(3D scene scripts)
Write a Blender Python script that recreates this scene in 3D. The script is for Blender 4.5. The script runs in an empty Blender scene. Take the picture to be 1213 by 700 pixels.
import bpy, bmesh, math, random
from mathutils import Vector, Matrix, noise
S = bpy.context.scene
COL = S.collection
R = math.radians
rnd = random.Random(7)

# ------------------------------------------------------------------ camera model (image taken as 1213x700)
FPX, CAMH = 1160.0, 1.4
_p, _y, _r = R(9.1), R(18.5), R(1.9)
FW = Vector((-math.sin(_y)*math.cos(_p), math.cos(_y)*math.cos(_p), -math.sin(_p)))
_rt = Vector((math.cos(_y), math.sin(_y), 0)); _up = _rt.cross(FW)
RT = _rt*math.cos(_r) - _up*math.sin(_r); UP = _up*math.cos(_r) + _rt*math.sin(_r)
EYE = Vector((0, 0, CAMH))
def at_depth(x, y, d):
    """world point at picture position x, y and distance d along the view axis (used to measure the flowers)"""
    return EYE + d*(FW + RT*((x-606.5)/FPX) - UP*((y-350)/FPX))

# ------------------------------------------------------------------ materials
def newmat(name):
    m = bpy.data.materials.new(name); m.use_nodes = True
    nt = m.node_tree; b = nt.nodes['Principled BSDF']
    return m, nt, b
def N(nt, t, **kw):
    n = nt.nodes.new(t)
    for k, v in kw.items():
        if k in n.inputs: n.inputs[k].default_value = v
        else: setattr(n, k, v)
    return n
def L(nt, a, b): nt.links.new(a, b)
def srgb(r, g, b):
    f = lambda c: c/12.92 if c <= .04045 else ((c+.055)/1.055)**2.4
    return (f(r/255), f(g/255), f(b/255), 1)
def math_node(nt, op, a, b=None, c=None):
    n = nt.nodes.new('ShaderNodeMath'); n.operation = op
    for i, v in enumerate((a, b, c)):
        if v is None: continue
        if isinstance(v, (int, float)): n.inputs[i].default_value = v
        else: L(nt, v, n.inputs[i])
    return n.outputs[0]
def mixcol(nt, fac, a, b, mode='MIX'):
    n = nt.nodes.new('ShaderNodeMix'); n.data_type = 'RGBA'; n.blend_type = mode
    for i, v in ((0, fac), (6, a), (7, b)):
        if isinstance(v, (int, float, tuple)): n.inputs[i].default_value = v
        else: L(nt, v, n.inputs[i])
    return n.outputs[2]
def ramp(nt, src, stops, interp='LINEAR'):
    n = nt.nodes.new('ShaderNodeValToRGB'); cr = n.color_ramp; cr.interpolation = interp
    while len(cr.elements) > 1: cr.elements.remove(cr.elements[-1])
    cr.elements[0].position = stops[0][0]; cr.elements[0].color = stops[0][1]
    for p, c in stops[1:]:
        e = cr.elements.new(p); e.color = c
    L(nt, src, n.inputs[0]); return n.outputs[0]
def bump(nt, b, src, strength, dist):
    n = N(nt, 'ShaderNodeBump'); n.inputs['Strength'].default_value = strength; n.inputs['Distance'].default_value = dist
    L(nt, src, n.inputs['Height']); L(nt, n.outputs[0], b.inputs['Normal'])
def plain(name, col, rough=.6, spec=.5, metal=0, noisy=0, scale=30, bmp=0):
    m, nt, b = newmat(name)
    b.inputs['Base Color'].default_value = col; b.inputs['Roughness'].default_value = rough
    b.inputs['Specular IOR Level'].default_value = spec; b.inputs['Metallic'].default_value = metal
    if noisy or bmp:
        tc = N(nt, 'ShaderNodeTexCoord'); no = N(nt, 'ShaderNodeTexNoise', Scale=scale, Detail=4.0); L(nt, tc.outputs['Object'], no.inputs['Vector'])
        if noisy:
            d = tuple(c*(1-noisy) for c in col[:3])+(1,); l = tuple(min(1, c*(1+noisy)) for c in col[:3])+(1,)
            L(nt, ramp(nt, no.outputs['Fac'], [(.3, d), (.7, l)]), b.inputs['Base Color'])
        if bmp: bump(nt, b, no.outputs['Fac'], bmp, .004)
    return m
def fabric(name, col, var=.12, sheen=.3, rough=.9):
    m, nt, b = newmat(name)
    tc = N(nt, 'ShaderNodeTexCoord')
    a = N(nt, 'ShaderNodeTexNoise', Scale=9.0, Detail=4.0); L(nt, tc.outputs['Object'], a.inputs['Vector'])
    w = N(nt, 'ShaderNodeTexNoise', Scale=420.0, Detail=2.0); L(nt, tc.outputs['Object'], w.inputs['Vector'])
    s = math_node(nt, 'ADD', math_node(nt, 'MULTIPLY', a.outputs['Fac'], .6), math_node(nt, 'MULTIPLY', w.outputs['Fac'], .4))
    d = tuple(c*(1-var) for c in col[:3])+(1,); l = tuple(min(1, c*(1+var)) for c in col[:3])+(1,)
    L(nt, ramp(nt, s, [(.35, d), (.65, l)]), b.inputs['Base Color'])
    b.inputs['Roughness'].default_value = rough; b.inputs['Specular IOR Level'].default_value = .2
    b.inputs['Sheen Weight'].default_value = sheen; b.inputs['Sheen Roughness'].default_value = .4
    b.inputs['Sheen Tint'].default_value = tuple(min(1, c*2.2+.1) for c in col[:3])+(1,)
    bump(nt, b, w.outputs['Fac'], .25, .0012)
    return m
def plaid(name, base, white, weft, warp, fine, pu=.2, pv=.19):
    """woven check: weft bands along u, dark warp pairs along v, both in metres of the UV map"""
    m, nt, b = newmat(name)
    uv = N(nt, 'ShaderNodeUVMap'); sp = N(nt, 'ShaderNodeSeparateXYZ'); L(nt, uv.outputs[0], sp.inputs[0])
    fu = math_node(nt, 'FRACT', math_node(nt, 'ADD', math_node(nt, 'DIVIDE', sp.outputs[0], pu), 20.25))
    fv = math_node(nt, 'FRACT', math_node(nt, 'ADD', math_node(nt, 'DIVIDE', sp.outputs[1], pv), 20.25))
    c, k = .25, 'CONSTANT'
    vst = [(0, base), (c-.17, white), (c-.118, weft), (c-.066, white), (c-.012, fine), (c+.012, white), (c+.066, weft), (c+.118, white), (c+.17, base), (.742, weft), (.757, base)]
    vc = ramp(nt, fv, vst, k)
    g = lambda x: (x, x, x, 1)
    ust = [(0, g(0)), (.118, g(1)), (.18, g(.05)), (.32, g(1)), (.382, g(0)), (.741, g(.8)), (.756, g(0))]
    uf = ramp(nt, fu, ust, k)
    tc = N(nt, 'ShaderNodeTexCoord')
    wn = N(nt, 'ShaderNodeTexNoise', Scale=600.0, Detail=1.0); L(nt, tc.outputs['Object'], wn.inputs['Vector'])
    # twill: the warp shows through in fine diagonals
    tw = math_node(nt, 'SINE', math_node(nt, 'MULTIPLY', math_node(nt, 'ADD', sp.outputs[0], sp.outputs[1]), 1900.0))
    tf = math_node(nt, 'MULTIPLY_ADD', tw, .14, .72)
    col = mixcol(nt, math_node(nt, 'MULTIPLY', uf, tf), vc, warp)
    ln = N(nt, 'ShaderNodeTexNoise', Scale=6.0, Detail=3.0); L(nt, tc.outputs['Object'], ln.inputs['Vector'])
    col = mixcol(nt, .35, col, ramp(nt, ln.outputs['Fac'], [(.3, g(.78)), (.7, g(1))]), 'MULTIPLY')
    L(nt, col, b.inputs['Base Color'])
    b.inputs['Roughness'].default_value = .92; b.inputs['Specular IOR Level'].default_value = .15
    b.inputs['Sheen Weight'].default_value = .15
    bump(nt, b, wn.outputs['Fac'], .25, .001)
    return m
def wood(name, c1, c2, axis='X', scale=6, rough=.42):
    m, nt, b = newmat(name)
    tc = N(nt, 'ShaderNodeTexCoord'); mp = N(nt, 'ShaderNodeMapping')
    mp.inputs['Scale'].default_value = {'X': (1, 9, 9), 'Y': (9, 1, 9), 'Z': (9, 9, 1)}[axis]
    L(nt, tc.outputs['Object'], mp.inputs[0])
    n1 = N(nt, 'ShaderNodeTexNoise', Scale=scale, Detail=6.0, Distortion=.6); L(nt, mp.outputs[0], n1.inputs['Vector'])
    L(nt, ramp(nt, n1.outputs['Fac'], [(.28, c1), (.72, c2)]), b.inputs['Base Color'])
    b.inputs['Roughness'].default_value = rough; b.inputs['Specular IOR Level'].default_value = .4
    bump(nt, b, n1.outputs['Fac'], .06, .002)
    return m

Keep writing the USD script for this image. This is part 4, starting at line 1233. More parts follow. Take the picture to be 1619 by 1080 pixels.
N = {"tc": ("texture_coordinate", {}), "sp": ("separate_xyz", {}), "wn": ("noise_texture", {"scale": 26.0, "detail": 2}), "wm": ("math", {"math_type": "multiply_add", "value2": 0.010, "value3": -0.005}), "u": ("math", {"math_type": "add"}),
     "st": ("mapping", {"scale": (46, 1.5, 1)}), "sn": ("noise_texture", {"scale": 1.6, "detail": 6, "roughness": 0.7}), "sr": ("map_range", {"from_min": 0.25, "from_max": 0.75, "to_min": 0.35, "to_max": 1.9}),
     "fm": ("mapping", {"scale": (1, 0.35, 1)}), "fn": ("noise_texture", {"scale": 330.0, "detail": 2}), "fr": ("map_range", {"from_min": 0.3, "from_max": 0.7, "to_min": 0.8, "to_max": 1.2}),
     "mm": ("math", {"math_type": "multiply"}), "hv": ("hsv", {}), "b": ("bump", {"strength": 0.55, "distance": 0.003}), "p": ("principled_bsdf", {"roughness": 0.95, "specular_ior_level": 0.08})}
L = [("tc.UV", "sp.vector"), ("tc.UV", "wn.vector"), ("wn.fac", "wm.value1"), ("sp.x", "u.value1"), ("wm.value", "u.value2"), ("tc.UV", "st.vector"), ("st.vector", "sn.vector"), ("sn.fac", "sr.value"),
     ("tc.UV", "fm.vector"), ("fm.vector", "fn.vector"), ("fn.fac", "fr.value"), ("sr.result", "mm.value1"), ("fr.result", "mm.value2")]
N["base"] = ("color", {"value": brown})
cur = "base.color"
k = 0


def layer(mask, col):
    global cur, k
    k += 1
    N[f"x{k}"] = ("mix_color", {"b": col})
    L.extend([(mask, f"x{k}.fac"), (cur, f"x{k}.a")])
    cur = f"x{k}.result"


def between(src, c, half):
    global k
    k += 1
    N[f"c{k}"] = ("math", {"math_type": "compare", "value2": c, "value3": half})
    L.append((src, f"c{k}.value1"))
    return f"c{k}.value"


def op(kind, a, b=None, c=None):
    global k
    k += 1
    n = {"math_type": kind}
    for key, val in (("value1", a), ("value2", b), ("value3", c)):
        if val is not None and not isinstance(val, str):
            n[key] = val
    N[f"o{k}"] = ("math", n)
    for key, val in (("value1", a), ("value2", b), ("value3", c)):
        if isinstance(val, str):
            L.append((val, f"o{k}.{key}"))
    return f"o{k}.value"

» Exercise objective
Beginning at the first line of the records, give again each line exactly as written, ending with the line that contains "return EYE +".

» Result of this exercise
Write a Blender Python script that recreates this scene in 3D. The script is for Blender 4.5. The script runs in an empty Blender scene. Take the picture to be 1213 by 700 pixels.
import bpy, bmesh, math, random
from mathutils import Vector, Matrix, noise
S = bpy.context.scene
COL = S.collection
R = math.radians
rnd = random.Random(7)

# ------------------------------------------------------------------ camera model (image taken as 1213x700)
FPX, CAMH = 1160.0, 1.4
_p, _y, _r = R(9.1), R(18.5), R(1.9)
FW = Vector((-math.sin(_y)*math.cos(_p), math.cos(_y)*math.cos(_p), -math.sin(_p)))
_rt = Vector((math.cos(_y), math.sin(_y), 0)); _up = _rt.cross(FW)
RT = _rt*math.cos(_r) - _up*math.sin(_r); UP = _up*math.cos(_r) + _rt*math.sin(_r)
EYE = Vector((0, 0, CAMH))
def at_depth(x, y, d):
    """world point at picture position x, y and distance d along the view axis (used to measure the flowers)"""
    return EYE + d*(FW + RT*((x-606.5)/FPX) - UP*((y-350)/FPX))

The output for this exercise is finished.